→ **Written instruction**: From the listing below, copy every line with the word "scene".

→ **Data provided**:
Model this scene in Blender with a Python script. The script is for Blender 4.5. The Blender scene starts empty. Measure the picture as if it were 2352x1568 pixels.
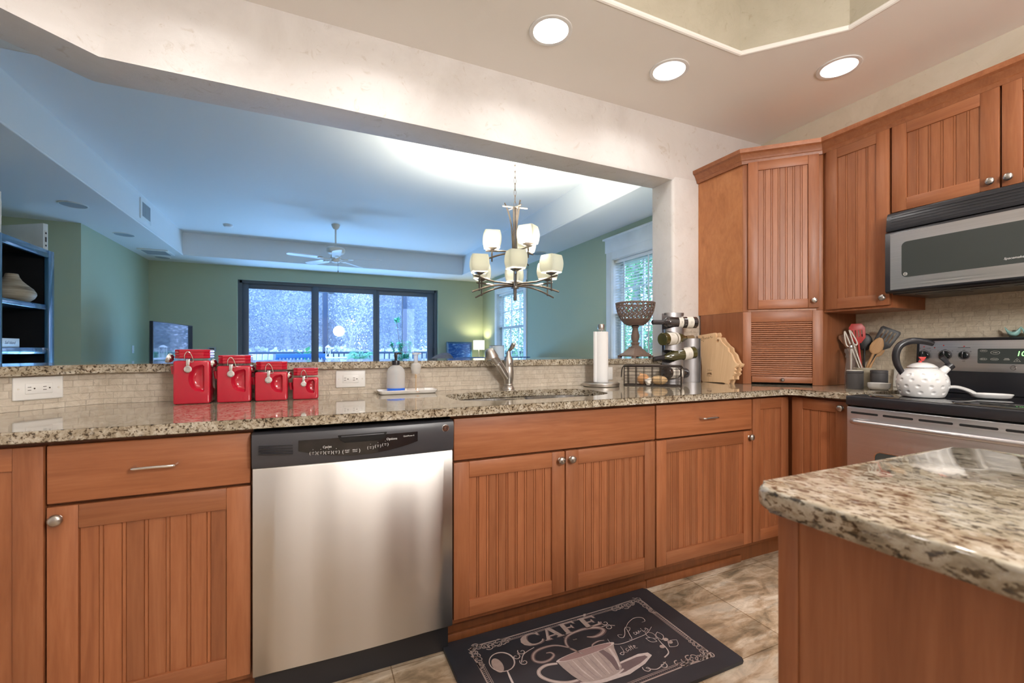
import bpy, bmesh, math, random
from mathutils import Vector, Matrix, noise as mnoise
PI = math.pi
random.seed(7)
SC = bpy.context.scene
C = SC.collection
H = 1.09                                   # camera height

# ---------------------------------------------------------------- camera
cam_d = bpy.data.cameras.new('camera'); cam = bpy.data.objects.new('camera', cam_d); C.objects.link(cam)
cam.location = (0, 0, H); cam.rotation_euler = (PI/2, 0, -math.radians(24.28))
cam_d.sensor_width = 36; cam_d.lens = 1015/2352*36; cam_d.shift_y = 18/2352
cam_d.clip_start = 0.02; cam_d.clip_end = 200
cam_d.dof.use_dof = True; cam_d.dof.focus_distance = 2.0; cam_d.dof.aperture_fstop = 4.5
SC.camera = cam

# ---------------------------------------------------------------- view, world, sun, large lights
SC.view_settings.view_transform = 'Standard'; SC.view_settings.look = 'None'
SC.view_settings.exposure = 0.4; SC.view_settings.gamma = 1.0; SC.view_settings.use_curve_mapping = False
SC.cycles.use_denoising = True
SC.cycles.max_bounces = 9; SC.cycles.diffuse_bounces = 5; SC.cycles.glossy_bounces = 4
SC.cycles.transmission_bounces = 8; SC.cycles.transparent_max_bounces = 16
SC.cycles.sample_clamp_indirect = 6.0; SC.cycles.caustics_reflective = False; SC.cycles.caustics_refractive = False

world = bpy.data.worlds.new('sky'); SC.world = world; world.use_nodes = True
wn = world.node_tree.nodes; wl = world.node_tree.links; wn.clear()
wo = wn.new('ShaderNodeOutputWorld'); wb = wn.new('ShaderNodeBackground')
wtc = wn.new('ShaderNodeTexCoord'); wsep = wn.new('ShaderNodeSeparateXYZ'); wr = wn.new('ShaderNodeValToRGB')
wl.new(wtc.outputs['Generated'], wsep.inputs[0]); wl.new(wsep.outputs['Z'], wr.inputs[0])
wr.color_ramp.elements[0].position = 0.0; wr.color_ramp.elements[0].color = (.44, .60, 1.0, 1)
wr.color_ramp.elements[1].position = 0.6; wr.color_ramp.elements[1].color = (.36, .55, 1.0, 1)
wl.new(wr.outputs[0], wb.inputs[0]); wb.inputs[1].default_value = 6.0
wl.new(wb.outputs[0], wo.inputs[0])

def lamp(name, kind, loc, energy, color=(1, 1, 1), rot=(0, 0, 0), **kw):
    d = bpy.data.lights.new(name, kind); d.energy = energy; d.color = color
    for k, v in kw.items(): setattr(d, k, v)
    o = bpy.data.objects.new(name, d); o.location = loc; o.rotation_euler = rot; C.objects.link(o); return o

def aim(o, target):
    o.rotation_euler = (Vector(target)-o.location).to_track_quat('-Z', 'Y').to_euler()

# hazy blue sun from beyond the house, lighting the deck, the hedge and the front of the woods
sun = lamp('hazy_sun', 'SUN', (-6, -4, 12), 4.4, (.40, .60, 1.0), angle=math.radians(25)); aim(sun, (-1.5, -.9, 4.9))
# added fill light, unseen behind the camera, to lift the wall cabinets
lamp('kitchen_fill', 'POINT', (1.0, -.9, 1.85), 118, (1.0, .965, .93), shadow_soft_size=.22)
# daylight through the slider and the two side windows
for nm, loc, tg, sx, sy in (('slider_sky', (.6, 9.75, 1.15), (.6, 5, 1.15), 3.6, 2.3), ('near_window_sky', (3.75, 4.0, 1.5), (0, 4.0, 1.5), 1.3, 1.6), ('far_window_sky', (3.75, 7.8, 1.5), (0, 7.8, 1.5), 1.3, 1.6)):
    po = lamp(nm, 'AREA', loc, 1, shape='RECTANGLE', size=sx, size_y=sy); po.data.cycles.is_portal = True; aim(po, tg)
# added light low outside the sliding door, standing in for daylight off the deck
dg = lamp('deck_bounce_fill', 'AREA', (.6, 9.85, .42), 120, (.22, .53, 1.0), shape='RECTANGLE', size=3.5, size_y=.75); aim(dg, (.6, 6.0, 1.75))
# added fill light up in the raised kitchen ceiling, out of view
tl = lamp('tray_fill', 'AREA', (.3, -.2, 2.93), 10, (1.0, .94, .87), shape='RECTANGLE', size=1.6, size_y=1.2)

# ---------------------------------------------------------------- helpers
class MB:
    def __init__(s): s.bm = bmesh.new(); s.T = Matrix.Identity(4)
    def add(s, t, m=0):
        bmesh.ops.recalc_face_normals(t, faces=t.faces[:])
        for f in t.faces: f.material_index = m
        t.transform(s.T); me = bpy.data.meshes.new('tmp'); t.to_mesh(me); t.free()
        s.bm.from_mesh(me); bpy.data.meshes.remove(me); return s
    def box(s, x0, x1, y0, y1, z0, z1, m=0, bev=0, seg=2):
        t = bmesh.new(); v = [t.verts.new((x, y, z)) for x in (x0, x1) for y in (y0, y1) for z in (z0, z1)]
        for f in ((0, 1, 3, 2), (4, 6, 7, 5), (0, 4, 5, 1), (2, 3, 7, 6), (0, 2, 6, 4), (1, 5, 7, 3)): t.faces.new([v[i] for i in f])
        if bev: bmesh.ops.bevel(t, geom=t.edges[:], offset=bev, segments=seg, affect='EDGES', profile=.5)
        return s.add(t, m)
    def prism(s, poly, h0, h1, ax='z', m=0, bev=0, seg=2, bsel=None):
        t = bmesh.new()
        P = {'z': lambda a, b, h: (a, b, h), 'y': lambda a, b, h: (a, h, b), 'x': lambda a, b, h: (h, a, b)}[ax]
        lo = [t.verts.new(P(a, b, h0)) for a, b in poly]; hi = [t.verts.new(P(a, b, h1)) for a, b in poly]; n = len(poly)
        t.faces.new(lo[::-1]); t.faces.new(hi)
        for i in range(n): t.faces.new((lo[i], lo[(i+1) % n], hi[(i+1) % n], hi[i]))
        if bev:
            es = t.edges[:] if bsel is None else [e for e in t.edges if bsel(e)]
            bmesh.ops.bevel(t, geom=es, offset=bev, segments=seg, affect='EDGES', profile=.5)
        return s.add(t, m)
    def loft(s, rings, m=0, cap=True, closed=False):
        t = bmesh.new(); R = [[t.verts.new(p) for p in r] for r in rings]; n = len(rings[0]); k = len(R)
        for i in range(k if closed else k-1):
            a, b = R[i], R[(i+1) % k]
            for j in range(n): t.faces.new((a[j], a[(j+1) % n], b[(j+1) % n], b[j]))
        if cap and not closed: t.faces.new(R[0][::-1]); t.faces.new(R[-1])
        return s.add(t, m)
    def lathe(s, prof, seg=32, c=(0, 0, 0), m=0, sx=1, sy=1):
        t = bmesh.new(); rings = []
        for r, z in prof:
            if r < 1e-6: rings.append([t.verts.new((c[0], c[1], c[2]+z))])
            else: rings.append([t.verts.new((c[0]+sx*r*math.cos(2*PI*i/seg), c[1]+sy*r*math.sin(2*PI*i/seg), c[2]+z)) for i in range(seg)])
        for a, b in zip(rings, rings[1:]):
            for i in range(seg):
                j = (i+1) % seg
                if len(a) == 1 and len(b) == 1: continue
                if len(a) == 1: t.faces.new((a[0], b[j], b[i]))
                elif len(b) == 1: t.faces.new((a[i], a[j], b[0]))
                else: t.faces.new((a[i], a[j], b[j], b[i]))
        return s.add(t, m)
    def tube(s, pts, r, seg=8, m=0, closed=False, flat=1.0):
        pts = [Vector(p) for p in pts]; n = len(pts); rr = r if isinstance(r, (list, tuple)) else [r]*n
        tang = []
        for i in range(n):
            a = pts[(i-1) % n] if (closed or i > 0) else pts[i]; b = pts[(i+1) % n] if (closed or i < n-1) else pts[i]
            d = (b-a); tang.append(d.normalized() if d.length > 1e-9 else Vector((0, 0, 1)))
        up = Vector((0, 0, 1)) if abs(tang[0].z) < .9 else Vector((1, 0, 0))
        u = (up-tang[0]*up.dot(tang[0])).normalized(); rings = []
        for i in range(n):
            u = (u-tang[i]*u.dot(tang[i]));  u = u.normalized() if u.length > 1e-6 else tang[i].orthogonal().normalized()
            w = tang[i].cross(u)
            rings.append([pts[i]+(u*math.cos(2*PI*k/seg)*flat+w*math.sin(2*PI*k/seg))*rr[i] for k in range(seg)])
        return s.loft(rings, m, cap=not closed, closed=closed)
    def ball(s, c, r, m=0, seg=20, rings=12):
        r = r if isinstance(r, (list, tuple)) else (r, r, r)
        t = bmesh.new(); bmesh.ops.create_uvsphere(t, u_segments=seg, v_segments=rings, radius=1)
        t.transform(Matrix.Translation(c) @ Matrix.Diagonal((*r, 1))); return s.add(t, m)
    def quad(s, a, b, c, d, m=0):
        t = bmesh.new(); t.faces.new([t.verts.new(p) for p in (a, b, c, d)])
        for f in t.faces: f.material_index = m
        t.transform(s.T); me = bpy.data.meshes.new('tmp'); t.to_mesh(me); t.free(); s.bm.from_mesh(me); bpy.data.meshes.remove(me); return s
    def build(s, name, mats, parent=None, smooth=40, loc=None, rotz=0):
        me = bpy.data.meshes.new(name); s.bm.to_mesh(me); s.bm.free()
        for m in (mats if isinstance(mats, (list, tuple)) else [mats]): me.materials.append(m)
        if smooth:
            me.shade_smooth(); me.set_sharp_from_angle(angle=math.radians(smooth))
        return link(name, me, parent, loc, rotz)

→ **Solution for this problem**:
Model this scene in Blender with a Python script. The script is for Blender 4.5. The Blender scene starts empty. Measure the picture as if it were 2352x1568 pixels.
SC = bpy.context.scene